Zanza è morto in gloria. Onore a Zanza
Maurizio Zanfanti, re dei vitelloni romagnoli, è deceduto fra le braccia di una ventitreenne, lui che di anni ne aveva 63. Come un tempo, devo reprimere un pizzico di invidia
Quando cominciai a frequentare la riviera romagnola, molte vite fa, mi sembrava già in declino. Camicia aperta sul petto, boccoli biondi e catene d’oro lo rendevano ai miei occhi un personaggio folcloristico, un prodotto turistico, per straniere (le ragazze italiane di mia conoscenza lo giudicavano pure peggio). Sicuramente occultavo un pizzico di invidia e più di un pizzico di ammirazione, sentimenti che però non reggevano al primo ragionamento utile: duecento donne a stagione non sono un piacere, sono un lavoro, anche abbastanza da facchini. Le rare interviste degli ultimi tempi fotografavano soprattutto il lato patetico del vecchio playboy. Eppure l’altra notte Maurizio Zanfanti in arte Zanza è morto in gloria, fra le braccia di una ventitreenne, lui che di anni ne aveva 63.

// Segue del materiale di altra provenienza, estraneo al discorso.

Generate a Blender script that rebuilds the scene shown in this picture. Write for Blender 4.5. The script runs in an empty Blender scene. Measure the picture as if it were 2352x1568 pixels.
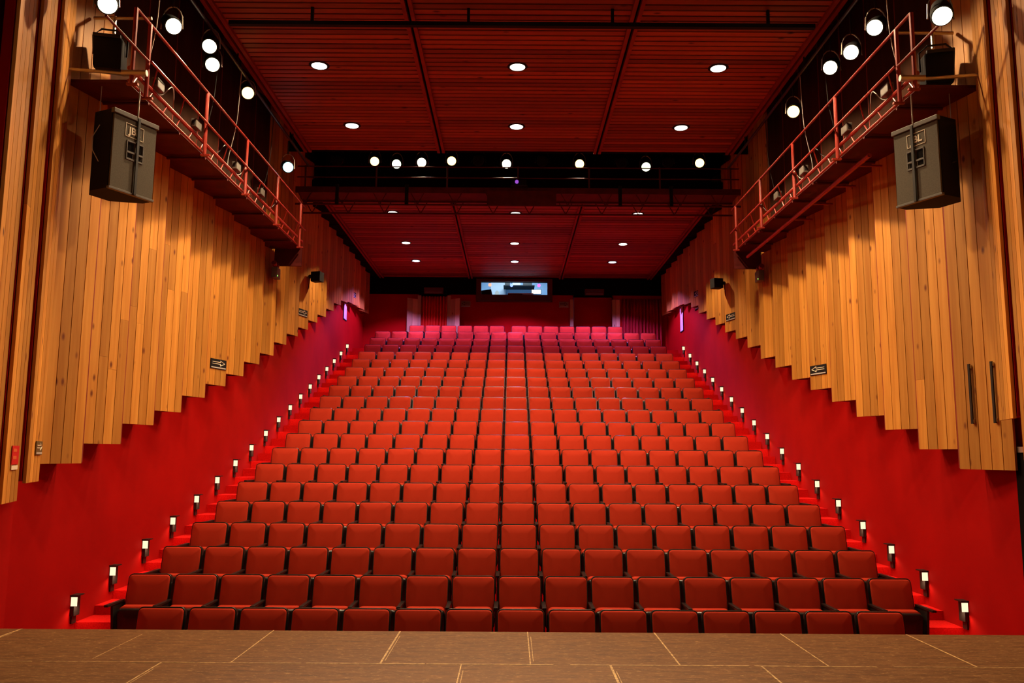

Mi è venuta in mente una canzone dell’ultimo Lucio Dalla: “Solo così ti godi Rimini / solo così si resta giovani / amami!”. Gli amici riminesi che ogni tanto lo incontravano mi hanno subito detto che, avesse potuto scegliere, probabilmente avrebbe scelto di morire così (magari non ora, magari un po’ più avanti, ma così). Mi hanno anche detto che era rimasto un adolescente e che, al contrario di tanti suoi cinici seguaci, era una persona buona. La morte in camporella sulla collina della sua città, in una di quelle macchine appartate che sono appunto l’alcova dell’amore ragazzo, non certo sessantenne, ha chiuso un cerchio perfetto, ha suggellato una vocazione. Come tanti anni fa, devo reprimere un pizzico di invidia. Ma stavolta non intendo nascondere l’ammirazione per tanta instancabile dedizione alla causa: onore a Zanza.